Fans of Perlman point out that his ability to not be married to his convictions has allowed him to exit positions swiftly when they started to turn against him.
“Eddie has always been a very clever and ethical manager,” says one Scottwood investor. “I respect him for doing what he thinks is right and not taking any short cuts.”
However, his cautious nature and strong ethics can sometimes lead to criticism. Perlman has been questioned many times over the years by investors and staff for missing out on opportunities because he couldn’t get comfortable enough in time to benefit from a position.
“I am afraid to lose money, and sometimes I kick myself because it’s caused me to miss a lot of things,” says Perlman.
He also believes Scottwood has been unfairly compared over the years to similar funds that were producing outsize returns because they were using excessive leverage. And while he says he needs to have strong convictions before he makes an investment, Perlman is also not afraid to admit when he has made the wrong move.
That was evident early in 2009, when Perlman made money in the first three months from the short side but then exited those positions when they started to move against him. The fund was down 1.4% in April, a reflection of Perlman’s decision to cover the fund’s short positions.
“The thing about Ed that makes him good is that he never falls in love with his own thesis,” says Loeb’s King. “It makes him nimble and, in the end, more competent.”
But like many smaller funds, Scottwood suffers from key-man risk. While Perlman has created a collaborative environment between himself and his analysts, he is still the sole portfolio manager and sole partner.
The most significant departure has been of co-founder Weiss, who left at the end of 2007. Weiss left to pursue other opportunities on the West Coast, according to Perlman, who added that investors were notified before the redemption notice period in case any wanted to redeem. Weiss did not return a call for comment.
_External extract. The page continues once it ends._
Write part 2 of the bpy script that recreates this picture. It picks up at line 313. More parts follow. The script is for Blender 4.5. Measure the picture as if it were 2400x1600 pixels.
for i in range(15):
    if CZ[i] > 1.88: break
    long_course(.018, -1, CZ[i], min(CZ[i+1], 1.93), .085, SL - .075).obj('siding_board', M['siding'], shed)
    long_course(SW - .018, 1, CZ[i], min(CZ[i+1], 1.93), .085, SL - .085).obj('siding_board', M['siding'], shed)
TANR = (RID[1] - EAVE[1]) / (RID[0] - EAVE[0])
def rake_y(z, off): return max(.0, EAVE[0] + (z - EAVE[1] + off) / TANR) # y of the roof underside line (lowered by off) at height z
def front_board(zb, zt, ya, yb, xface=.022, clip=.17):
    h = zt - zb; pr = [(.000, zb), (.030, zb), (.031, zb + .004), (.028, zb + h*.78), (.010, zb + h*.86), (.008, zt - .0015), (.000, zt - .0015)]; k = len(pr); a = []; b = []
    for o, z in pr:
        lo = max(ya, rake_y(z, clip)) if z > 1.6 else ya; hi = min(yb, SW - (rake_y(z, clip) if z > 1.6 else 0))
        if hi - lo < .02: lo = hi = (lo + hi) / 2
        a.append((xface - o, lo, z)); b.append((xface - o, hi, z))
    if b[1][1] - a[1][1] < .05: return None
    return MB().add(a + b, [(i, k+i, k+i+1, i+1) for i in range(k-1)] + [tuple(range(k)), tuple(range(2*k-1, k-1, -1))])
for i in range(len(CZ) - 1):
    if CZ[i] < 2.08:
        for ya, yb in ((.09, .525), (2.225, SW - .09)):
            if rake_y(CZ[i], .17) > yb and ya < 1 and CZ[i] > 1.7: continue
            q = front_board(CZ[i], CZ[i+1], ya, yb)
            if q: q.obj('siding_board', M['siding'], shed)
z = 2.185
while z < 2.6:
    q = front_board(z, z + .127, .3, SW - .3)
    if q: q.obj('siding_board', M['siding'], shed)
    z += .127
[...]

Despite the rough start to 2008, Scottwood emerged relatively unscathed, which allowed Perlman to focus on growth last year, when many firms were still trying to make sense of losses. He recently moved to new, larger offices in Greenwich, Conn., invested in new software, systems and equipment and managed to scoop up some talented new employees. Scottwood now boasts 16 employees, including Perlman.
His efforts may already be paying off—the firm is now on the short list of at least one consultant, which is actively recommending Scottwood to institutional investors. And the fund’s performance is looking like it could match that of 2009. To date, Scottwood is up 3.49% for the year through February and at press time was on track for one of its best quarters ever mid-way through March.
Perlman hopes his relatively consistent behavior over the eight years he has been in business—apart from the difficulties he faced in 2008—will continue to attract long-term investors.
As he wrote in Scottwood’s year-end letter to investors in 2008, “We think of ourselves as a ‘sleep at night’ fund, a fund whose investors sleep well, while many of us do not.”